Jitters are running down the Wall Street spine as the Fed allegedly is nearing its first rate hike since the summer of 2006. At least so it appeared up until yesterday. Based on the faulty economic doctrine worshiped by the monetary cranks housed by the Fed and fed by the U.S. taxpayer, and the demagogues having a career only because of its very existence, it would be a grave policy mistake to raise rates at this stage. More precisely, it would be a policy mistake to raise rates at any stage as the economic structures of the unsustainable kind it has diligently created would starve.
But the Fed has cornered itself and risk losing all credibility if it doesn't do as it preaches, i.e. raise interest rates today. That the Fed has any credibility left whatsoever is beyond my comprehension. The whole idea of a central bank running monetary inflationary policies should have no credibility at all from the onset based on sound economic reasoning and financial prudence. A central planning agency in charge of the money supply can chose to either maintain price inflation at a certain level well above zero percent or chose to ensure "financial stability" - but it cannot achieve both under any circumstances as the former contradicts the latter just as the latter contradicts the former. This faulty economic doctrine lies at the very heart of the financial bubbles and economic instability that have dominated the economy most recently since the mid 1990s. As long as this monetary "policy" is allowed to persist, not only in the U.S. but in all less than correctly labeled "civilised societies" around the world, economic weeds will be incentivised to sprout more consistently than any CPI target is actually achieved.
Whether the Fed raises rates or not is largely a non-event for fundamental purposes for two main reasons. Firstly, if it does indeed raise rates it will be very incremental, perhaps even just ten basis points as a first move. This way, it would have "kept its word", but with minimum damage and maybe even positively surprise the financial markets at the same time.
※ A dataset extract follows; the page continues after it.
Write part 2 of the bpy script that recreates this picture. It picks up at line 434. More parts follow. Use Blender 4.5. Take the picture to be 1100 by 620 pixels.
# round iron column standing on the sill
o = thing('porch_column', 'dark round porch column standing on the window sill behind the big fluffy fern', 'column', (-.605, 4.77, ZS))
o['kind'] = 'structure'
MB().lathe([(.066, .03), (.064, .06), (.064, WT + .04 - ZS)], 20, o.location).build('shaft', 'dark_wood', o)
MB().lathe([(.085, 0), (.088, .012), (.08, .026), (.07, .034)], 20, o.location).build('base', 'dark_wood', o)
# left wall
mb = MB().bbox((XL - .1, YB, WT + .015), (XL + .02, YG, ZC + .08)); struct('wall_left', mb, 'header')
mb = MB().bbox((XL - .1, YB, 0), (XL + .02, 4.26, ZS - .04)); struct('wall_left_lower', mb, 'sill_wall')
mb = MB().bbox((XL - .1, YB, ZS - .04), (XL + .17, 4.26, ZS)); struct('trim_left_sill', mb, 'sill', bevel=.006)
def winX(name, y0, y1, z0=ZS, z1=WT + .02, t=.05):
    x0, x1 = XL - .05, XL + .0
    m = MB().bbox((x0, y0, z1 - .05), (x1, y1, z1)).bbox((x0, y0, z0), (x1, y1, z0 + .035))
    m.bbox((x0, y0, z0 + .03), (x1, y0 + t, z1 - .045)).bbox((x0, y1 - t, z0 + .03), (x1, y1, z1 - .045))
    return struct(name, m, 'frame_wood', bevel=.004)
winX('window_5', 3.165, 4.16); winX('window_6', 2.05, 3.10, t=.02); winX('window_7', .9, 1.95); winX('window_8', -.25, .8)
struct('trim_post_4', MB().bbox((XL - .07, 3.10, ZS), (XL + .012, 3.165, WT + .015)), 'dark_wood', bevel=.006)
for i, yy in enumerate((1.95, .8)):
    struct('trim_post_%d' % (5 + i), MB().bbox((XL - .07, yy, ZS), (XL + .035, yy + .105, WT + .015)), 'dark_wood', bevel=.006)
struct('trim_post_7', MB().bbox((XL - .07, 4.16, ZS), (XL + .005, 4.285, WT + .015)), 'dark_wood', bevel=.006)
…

Secondly, if it raises rates by 25 basis points or any other number, it would soon have to lower them anyway in tandem with launching the next round of money printing. Do keep in mind that a range of interest rates and yields are long gone substantially higher than they were a year ago, especially junk bond yields.
The stock market thrives on decreasing interest rates and increased monetary inflation. Both are now heading in the opposite direction or not moving at all and have done so for the past year. These developments help explain to a large extent why many broader indicies of the U.S. stock market have remained largely unchanged during the last twelve months. Nominal economic "fundamentals" are declining not only as a result of a relatively stable money supply growth rate, the expansion of which is the key driver of GDP growth, retail sales and other key economic indicators measured in monetary terms, but also as a result of the savings rate having been squashed for decades and especially since 2008.
The Fed not raising the rate today will not offset the negative developments in the U.S. economy nor will it justify the ludicrous stock market prices and the still inflated earnings they're based on. Only the announcement of QE4 today could accomplish that feat, at least for a while. A small increase will on the other hand just lead to the Fed "having to" decrease the interest rate soon once again anyway. Today's benchmark rate decision is therefore largely a non-event for those of us that are not short term traders.